In June this year Iraq’s leading Shiite cleric, Grand Ayatollah Ali al-Sistani, issued a call to arms, urging his followers to join forces with the government’s military in order to stop the march of the Islamic State in Iraq and Syria (ISIS) through the country and towards the capital, Baghdad.

Simultaneously another of Iraq’s foremost political leaders, Mooktada al-sadr has resurrected his Mahdi Army, one of the most experienced and largest battle groups in the country. Mooktada refuses to let the government have any control of the Mahdi army.

This direct challenge to the authority of Iraq’s Shiite establishment highlights the fissures that exist, not only in the country’s two islamic sects, Sunni and Shiite, but also within the groups themselves. The fear being that these fissures could lead to a more fundamental breaking up of the fragile political system put in place after the US invasion of 2003, and perhaps the concept of Iraq as a nation state as well.

Lynsey travelled through Iraq to the regions in and around Najaf, Kufa and Kerbala to see for herself the feelings of the Shiite people as well as the forming of these new armies and militia.
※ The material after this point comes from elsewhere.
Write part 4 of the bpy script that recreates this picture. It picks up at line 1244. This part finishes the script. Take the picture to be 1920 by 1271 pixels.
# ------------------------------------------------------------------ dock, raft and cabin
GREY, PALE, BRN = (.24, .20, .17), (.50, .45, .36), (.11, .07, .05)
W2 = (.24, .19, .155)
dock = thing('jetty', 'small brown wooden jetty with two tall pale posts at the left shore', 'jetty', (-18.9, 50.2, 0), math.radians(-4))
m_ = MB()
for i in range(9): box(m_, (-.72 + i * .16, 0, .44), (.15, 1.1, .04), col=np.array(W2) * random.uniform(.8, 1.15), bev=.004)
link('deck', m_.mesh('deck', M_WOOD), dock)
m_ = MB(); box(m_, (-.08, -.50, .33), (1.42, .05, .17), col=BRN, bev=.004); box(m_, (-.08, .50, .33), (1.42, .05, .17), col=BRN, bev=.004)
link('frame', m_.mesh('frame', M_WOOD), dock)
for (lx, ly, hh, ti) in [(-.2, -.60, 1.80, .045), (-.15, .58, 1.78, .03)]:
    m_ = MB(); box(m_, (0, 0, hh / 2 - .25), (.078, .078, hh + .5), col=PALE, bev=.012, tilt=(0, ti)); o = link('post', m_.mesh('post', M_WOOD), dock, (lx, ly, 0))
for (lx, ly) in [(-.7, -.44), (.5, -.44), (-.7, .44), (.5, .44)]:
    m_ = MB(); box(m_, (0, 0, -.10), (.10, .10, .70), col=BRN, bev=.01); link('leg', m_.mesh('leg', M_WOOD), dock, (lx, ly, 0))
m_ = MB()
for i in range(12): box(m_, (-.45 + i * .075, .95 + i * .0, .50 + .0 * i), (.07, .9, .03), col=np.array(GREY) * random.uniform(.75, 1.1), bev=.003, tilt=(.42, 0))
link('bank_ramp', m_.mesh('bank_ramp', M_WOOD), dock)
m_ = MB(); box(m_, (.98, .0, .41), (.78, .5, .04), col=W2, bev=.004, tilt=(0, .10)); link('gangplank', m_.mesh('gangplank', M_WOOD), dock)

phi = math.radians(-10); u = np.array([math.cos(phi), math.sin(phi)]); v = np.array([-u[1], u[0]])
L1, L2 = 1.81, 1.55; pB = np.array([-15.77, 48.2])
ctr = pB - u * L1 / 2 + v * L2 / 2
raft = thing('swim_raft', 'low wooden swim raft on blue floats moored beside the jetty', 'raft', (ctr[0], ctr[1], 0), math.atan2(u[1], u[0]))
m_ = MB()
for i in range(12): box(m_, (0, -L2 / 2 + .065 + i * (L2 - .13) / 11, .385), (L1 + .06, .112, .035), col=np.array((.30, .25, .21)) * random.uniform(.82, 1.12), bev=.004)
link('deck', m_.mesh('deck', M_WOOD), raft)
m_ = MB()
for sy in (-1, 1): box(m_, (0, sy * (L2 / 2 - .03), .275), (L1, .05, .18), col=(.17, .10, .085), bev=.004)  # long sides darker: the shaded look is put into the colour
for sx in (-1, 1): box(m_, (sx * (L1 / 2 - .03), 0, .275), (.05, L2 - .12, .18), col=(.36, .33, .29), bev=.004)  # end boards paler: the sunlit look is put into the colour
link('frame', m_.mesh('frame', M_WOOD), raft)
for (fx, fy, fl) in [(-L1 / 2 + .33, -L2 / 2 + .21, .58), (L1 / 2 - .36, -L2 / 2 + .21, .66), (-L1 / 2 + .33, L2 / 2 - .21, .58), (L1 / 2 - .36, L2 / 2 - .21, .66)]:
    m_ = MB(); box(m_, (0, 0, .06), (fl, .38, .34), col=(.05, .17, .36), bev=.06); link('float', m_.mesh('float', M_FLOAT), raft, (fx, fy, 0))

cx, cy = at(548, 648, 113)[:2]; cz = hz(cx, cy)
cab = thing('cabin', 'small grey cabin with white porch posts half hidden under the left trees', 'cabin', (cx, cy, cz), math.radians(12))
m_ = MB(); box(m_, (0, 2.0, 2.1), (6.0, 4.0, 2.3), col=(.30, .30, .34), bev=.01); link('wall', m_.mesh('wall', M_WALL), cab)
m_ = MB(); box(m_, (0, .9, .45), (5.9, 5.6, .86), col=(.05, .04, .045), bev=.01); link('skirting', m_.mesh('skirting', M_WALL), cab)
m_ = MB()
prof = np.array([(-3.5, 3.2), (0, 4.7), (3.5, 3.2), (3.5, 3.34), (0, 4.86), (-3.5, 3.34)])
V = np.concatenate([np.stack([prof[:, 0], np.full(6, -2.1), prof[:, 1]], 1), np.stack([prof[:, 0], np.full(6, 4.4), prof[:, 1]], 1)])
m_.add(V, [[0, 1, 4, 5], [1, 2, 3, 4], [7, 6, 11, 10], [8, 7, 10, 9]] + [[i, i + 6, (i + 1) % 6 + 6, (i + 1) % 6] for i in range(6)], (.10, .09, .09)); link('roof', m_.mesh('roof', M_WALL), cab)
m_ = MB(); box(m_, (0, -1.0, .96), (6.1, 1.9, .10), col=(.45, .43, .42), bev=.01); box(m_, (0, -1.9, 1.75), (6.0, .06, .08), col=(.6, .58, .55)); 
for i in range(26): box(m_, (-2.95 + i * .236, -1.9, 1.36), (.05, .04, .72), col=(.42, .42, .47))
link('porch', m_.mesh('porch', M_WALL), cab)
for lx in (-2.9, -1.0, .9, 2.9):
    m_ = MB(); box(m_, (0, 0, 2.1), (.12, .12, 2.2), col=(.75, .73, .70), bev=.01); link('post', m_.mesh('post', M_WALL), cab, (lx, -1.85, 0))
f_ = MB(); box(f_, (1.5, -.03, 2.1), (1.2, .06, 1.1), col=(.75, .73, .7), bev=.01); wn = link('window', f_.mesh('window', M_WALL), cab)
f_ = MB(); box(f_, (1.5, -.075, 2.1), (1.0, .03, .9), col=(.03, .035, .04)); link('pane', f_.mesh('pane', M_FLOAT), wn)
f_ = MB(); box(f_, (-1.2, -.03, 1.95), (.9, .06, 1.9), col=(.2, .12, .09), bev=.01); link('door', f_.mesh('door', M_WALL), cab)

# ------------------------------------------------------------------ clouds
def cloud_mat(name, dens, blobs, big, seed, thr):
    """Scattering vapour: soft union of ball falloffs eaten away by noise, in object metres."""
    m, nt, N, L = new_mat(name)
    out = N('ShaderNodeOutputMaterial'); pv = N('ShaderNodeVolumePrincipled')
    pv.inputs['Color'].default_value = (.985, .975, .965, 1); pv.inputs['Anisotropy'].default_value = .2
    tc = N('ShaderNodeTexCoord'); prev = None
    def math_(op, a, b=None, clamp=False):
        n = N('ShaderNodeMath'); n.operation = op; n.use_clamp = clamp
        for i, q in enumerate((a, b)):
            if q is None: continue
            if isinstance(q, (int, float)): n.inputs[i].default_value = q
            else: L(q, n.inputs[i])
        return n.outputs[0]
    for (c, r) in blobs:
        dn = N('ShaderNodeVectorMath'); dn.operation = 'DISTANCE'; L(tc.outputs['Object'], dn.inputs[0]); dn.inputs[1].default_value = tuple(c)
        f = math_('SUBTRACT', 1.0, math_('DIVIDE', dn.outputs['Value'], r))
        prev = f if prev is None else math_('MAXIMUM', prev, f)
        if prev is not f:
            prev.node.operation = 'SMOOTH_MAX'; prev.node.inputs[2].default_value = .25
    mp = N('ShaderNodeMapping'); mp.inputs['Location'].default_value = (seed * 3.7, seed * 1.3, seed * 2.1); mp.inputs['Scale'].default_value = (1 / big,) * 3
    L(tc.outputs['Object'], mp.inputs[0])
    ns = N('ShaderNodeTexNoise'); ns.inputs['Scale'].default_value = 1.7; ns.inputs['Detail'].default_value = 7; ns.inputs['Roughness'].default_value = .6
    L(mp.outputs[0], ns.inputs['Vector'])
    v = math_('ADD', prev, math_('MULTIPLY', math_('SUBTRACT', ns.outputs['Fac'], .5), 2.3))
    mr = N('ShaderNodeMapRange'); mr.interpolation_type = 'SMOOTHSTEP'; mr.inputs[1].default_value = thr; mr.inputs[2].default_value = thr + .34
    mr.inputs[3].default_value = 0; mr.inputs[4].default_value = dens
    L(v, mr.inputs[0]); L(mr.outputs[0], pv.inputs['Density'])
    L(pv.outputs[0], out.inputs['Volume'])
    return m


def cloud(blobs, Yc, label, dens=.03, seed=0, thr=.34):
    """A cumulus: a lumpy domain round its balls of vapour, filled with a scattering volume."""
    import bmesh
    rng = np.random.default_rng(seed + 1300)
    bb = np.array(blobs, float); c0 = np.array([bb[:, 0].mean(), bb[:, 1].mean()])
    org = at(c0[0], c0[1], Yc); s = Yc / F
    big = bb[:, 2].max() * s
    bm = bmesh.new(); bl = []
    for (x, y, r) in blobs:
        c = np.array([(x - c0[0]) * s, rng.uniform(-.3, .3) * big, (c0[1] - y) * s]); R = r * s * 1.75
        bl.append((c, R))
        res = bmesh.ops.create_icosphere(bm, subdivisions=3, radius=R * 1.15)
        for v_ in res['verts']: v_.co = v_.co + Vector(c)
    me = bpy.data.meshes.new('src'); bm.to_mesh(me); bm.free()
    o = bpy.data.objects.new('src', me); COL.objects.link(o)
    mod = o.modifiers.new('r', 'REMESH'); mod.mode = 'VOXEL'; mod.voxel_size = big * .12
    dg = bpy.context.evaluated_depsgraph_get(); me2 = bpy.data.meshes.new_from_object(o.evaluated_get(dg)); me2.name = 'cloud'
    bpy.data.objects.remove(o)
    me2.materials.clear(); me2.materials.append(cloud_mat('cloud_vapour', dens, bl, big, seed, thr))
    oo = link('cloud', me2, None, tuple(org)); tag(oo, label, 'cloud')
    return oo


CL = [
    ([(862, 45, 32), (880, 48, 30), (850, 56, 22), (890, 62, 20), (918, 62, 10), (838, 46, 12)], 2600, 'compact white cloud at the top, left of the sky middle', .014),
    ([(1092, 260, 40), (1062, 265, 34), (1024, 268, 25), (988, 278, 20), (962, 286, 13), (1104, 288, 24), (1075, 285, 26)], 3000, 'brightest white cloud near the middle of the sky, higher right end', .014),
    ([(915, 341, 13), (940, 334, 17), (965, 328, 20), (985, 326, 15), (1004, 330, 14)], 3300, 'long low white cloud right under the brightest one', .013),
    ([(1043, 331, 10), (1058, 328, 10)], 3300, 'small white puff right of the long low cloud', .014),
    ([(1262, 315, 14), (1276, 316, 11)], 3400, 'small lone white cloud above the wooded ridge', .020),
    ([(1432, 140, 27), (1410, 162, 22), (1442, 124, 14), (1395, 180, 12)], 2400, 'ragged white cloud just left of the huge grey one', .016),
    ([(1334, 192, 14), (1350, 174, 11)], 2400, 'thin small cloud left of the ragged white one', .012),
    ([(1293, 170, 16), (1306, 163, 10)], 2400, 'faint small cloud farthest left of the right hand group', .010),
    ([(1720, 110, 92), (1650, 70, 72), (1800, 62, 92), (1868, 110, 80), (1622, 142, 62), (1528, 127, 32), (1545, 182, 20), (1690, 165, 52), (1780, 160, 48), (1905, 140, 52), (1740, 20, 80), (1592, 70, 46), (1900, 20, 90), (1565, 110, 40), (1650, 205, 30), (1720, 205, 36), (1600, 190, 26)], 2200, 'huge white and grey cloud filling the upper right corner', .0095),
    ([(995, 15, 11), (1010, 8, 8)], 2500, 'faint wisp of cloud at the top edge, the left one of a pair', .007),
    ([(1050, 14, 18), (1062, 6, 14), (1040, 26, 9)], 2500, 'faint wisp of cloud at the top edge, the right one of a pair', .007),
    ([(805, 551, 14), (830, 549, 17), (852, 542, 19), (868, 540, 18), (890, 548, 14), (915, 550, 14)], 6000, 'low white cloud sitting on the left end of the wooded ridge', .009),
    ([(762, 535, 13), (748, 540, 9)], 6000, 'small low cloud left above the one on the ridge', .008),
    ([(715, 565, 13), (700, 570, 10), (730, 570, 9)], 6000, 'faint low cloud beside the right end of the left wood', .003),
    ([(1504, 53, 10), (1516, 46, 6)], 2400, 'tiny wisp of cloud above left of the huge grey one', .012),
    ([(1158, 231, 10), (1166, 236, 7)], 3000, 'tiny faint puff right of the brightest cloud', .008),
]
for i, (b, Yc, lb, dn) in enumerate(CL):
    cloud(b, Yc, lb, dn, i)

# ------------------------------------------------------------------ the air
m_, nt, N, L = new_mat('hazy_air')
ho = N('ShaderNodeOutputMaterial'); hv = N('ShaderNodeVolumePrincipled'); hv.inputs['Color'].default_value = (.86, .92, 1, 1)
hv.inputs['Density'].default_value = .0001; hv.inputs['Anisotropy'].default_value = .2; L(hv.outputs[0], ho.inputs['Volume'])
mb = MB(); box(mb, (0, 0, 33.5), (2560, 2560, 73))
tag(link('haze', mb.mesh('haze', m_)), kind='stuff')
In Kerbala Lynsey Addario witnessed the heightened state of tension as federal police and Iraqi security forces wait in readiness for the advancing forces of ISIS. Roughly two thousand men in this region have volunteered to help defend the country and its holy sites. In the police academy grounds, on the outskirts of Najaf they undergo training. It remains to be seen just what resistance they can present.

This show of unity and defiance toward the threat of the advancing ISIS forces is being mirrored across Southern Iraq. In Kufa, where Addario witnessed more civilian volunteers training in order to assist the Shiite militias, demonstrations were held by Shiite tribal men and boys where they danced and chanted, weapons raised above there heads in defiance of the encroaching ISIS forces.

All of this is happening against the background of a steady stream of bodies of fighters and those killed in the recent sectarian violence arrive in Najaf from north of Najaf for burial. Since ISIS began sweeping through the west of Iraq, and taking control of villages and cities, they have also stated their intention to attack Shiite holy places and shrines.